On peut se demander pourquoi les Japonais créèrent autant de monnaie. S’ils ne l’avaient pas fait, leur monnaie se serait renforcée et leurs produits seraient devenus moins compétitifs sur le marché américain. S’ils ne l’avaient pas fait, le dollar se serait encore plus affaibli par rapport aux autres monnaies [3]. S’ils ne l’avaient pas fait, les Japonais n’auraient pas eu de dollars pour acheter des bons du Trésor américain, ce qui aurait fait monter encore plus les taux d’intérêt. Les consommateurs auraient eu moins d’argent à dépenser et le monde entier aurait probablement subi une grave crise économique [4].
« Intentionnellement ou non, précise Duncan, en créant et en prêtant l’équivalent de 320 milliards de dollars aux États-Unis, le ministre japonais des finances neutralisait un raid du secteur privé sur le dollar et finançait du même coup les baisses d’impôts américains, ce qui relança l’économie mondiale, tout en maintenant les Bons à long terme à des taux d’intérêts proches de leur niveau historiquement le plus bas.
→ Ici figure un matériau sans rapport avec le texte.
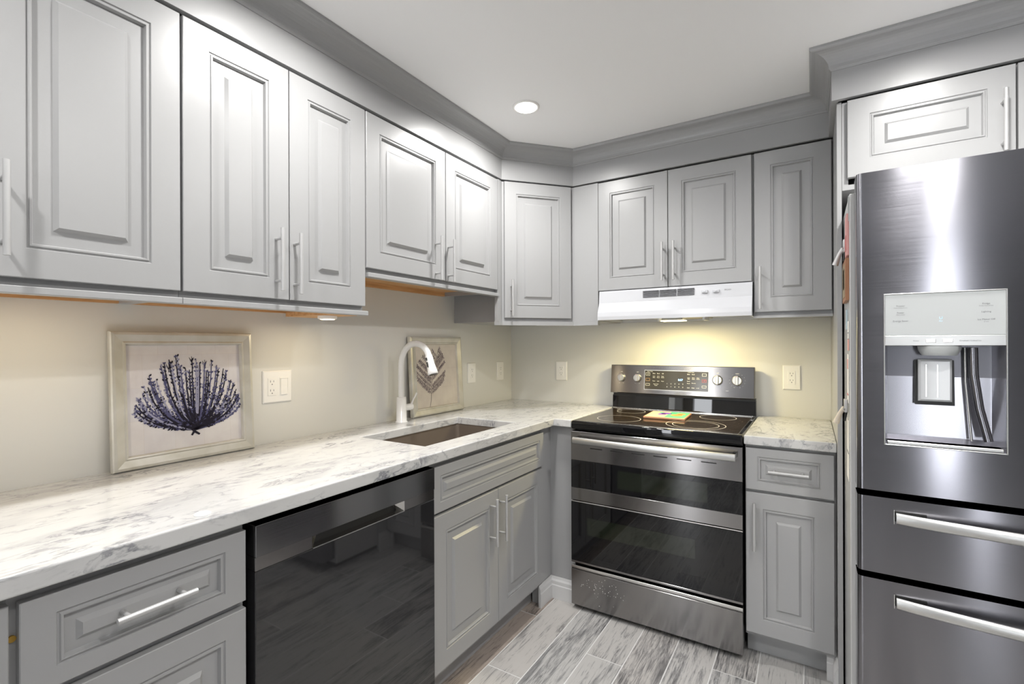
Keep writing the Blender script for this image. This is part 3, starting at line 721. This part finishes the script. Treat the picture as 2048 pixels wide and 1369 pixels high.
# backguard
b = MB().prism([(-.030, .9145), (-.078, .9145), (-.072, .990), (-.030, .990)], 'x', rx0+.002, rx1-.002, M_glassblk)
b.box(rx0+.004, rx1-.004, -.068, -.030, .990, 1.004, M_black); b.box(rx0+.004, rx1-.004, -.0785, -.074, .9145, .9185, M_chrome)
b.box(rx0+.006, rx0+.14, -.0765, -.0735, .9855, .9885, M_black)
b.build('backsplash', rg_)
tb = .12; V_ = Vector((0, math.sin(tb), math.cos(tb))); W_ = Vector((0, -math.cos(tb), math.sin(tb)))
PO = Vector((rx0-.008, -.088, 1.004)); pw = rx1-rx0+.001; ph = .163
b = MB().frame(PO-W_*.045, X, V_, W_, [(0, pw, 0, ph, 0), (0, pw, 0, ph, .042), (.003, pw-.003, .003, ph-.003, .045)], M_range)
cpb = b
def pp(x, z, w_=0.): return PO+X*(x-PO.x)+V_*((z-1.004)/math.cos(tb))+W_*w_
# display glass
b = cpb
for (kx, kz, kr) in ((.807, 1.092, .023), (.901, 1.092, .023), (1.327, 1.094, .026), (1.421, 1.094, .026)):
    for i in range(12):
        a = -PI*.25+i/11*PI*1.5
        if kx > 1.4: b.cyl(pp(kx+math.cos(a)*(kr+.011), kz+math.sin(a)*(kr+.011), .0002), pp(kx+math.cos(a)*(kr+.011), kz+math.sin(a)*(kr+.011), .0006), .0011, M_textw, 6)
    b.text('OFF', pp(kx, kz+kr+.010, .0002), X, V_, .007, M_textw); b.text('Lo', pp(kx-kr*.5, kz-kr-.008, .0002), X, V_, .006, M_textw); b.text('Hi', pp(kx+kr*.5, kz-kr-.008, .0002), X, V_, .006, M_textw)
b.text('Wi-Fi', pp(1.374, 1.040, .0002), X, V_, .006, M_textw)
cp = b.build('control_panel', rg_)
b = MB(); b.frame(pp(.940, 1.028, .0002), X, V_, W_, [(0, .345, 0, .112, 0), (0, .345, 0, .112, .0022), (.0018, .3432, .0018, .1102, .0022), (.002, .343, .002, .110, .0018)], M_bright)
b.build('display_bezel', cp)
b = MB(); b.frame(pp(.9435, 1.0315, .0018), X, V_, W_, [(0, .338, 0, .105, 0), (0, .338, 0, .105, .0008)], mat('display_glass', (.035, .033, .03), .12))
q = lambda s_, x, z, sz, m=M_textw: b.text(s_, pp(x, z, .0028), X, V_, sz, m)
q('Upper Oven', .972, 1.131, .0065)
for i, s_ in enumerate(('Bake', 'Broil', 'Off')): q(s_, .995+i*.024, 1.120, .0075)
for i, s_ in enumerate(('Conv', 'Conv', 'Keep')): q(s_, .995+i*.024, 1.105, .0065)
for i, s_ in enumerate(('Bake', 'Roast', 'Warm')): q(s_, .995+i*.024, 1.098, .0065)
for i, s_ in enumerate(('Timer', 'Light', 'Clean')): q(s_, .995+i*.024, 1.078, .0065)
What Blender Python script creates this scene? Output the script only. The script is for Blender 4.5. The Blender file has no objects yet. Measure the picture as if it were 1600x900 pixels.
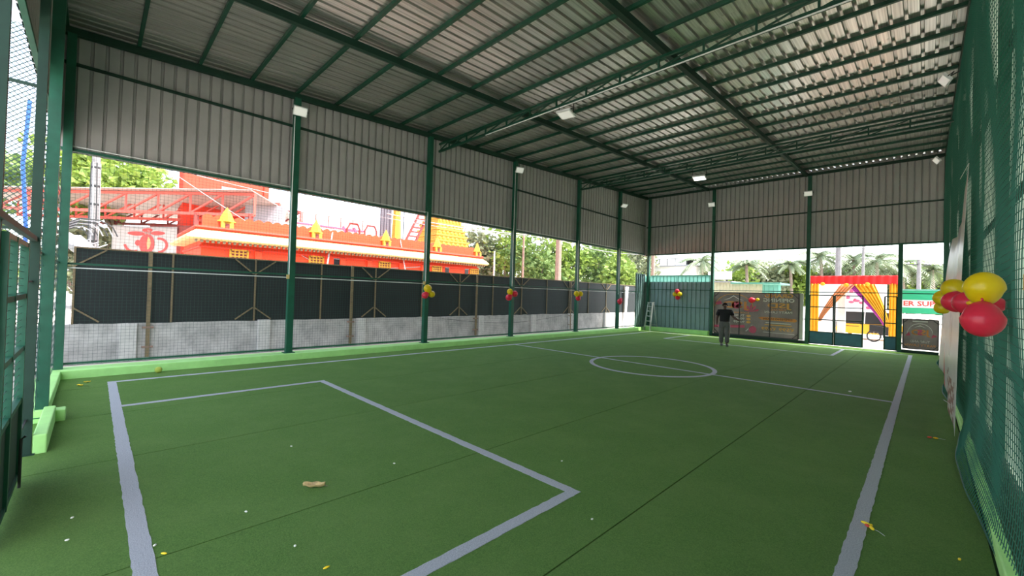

En 2004, l’économie mondiale eut un taux de croissance jamais atteint dans les 30 dernières années. La création de monnaie par la banque du Japon à une échelle sans précédent a peut être été le facteur le plus déterminant de cette croissance. En fait, ces 320 milliards de dollars ainsi créés pourraient avoir fait la différence entre la reprise et la déflation mondiale. Mais il est bien étrange que l’on n’en ait pas parlé » [2].
[1] Richard Duncan a travaillé comme analyste financier pendant plus de 16 ans dans plusieurs compagnies ou organismes de haut niveau : Salomon Brothers, HSBC securities, Fonds monétaire international et Banque mondiale.
[2] Richard Duncan, The dollar crisis, ed. Wiley, 2005.
[3] Sur la crise du dollar, voir aussi www.lewrockwell.com/blumen/blumen6.html
[4] Bill Bonner et Addison Wiggin, Empire of debt, ed. Wiley, 2006.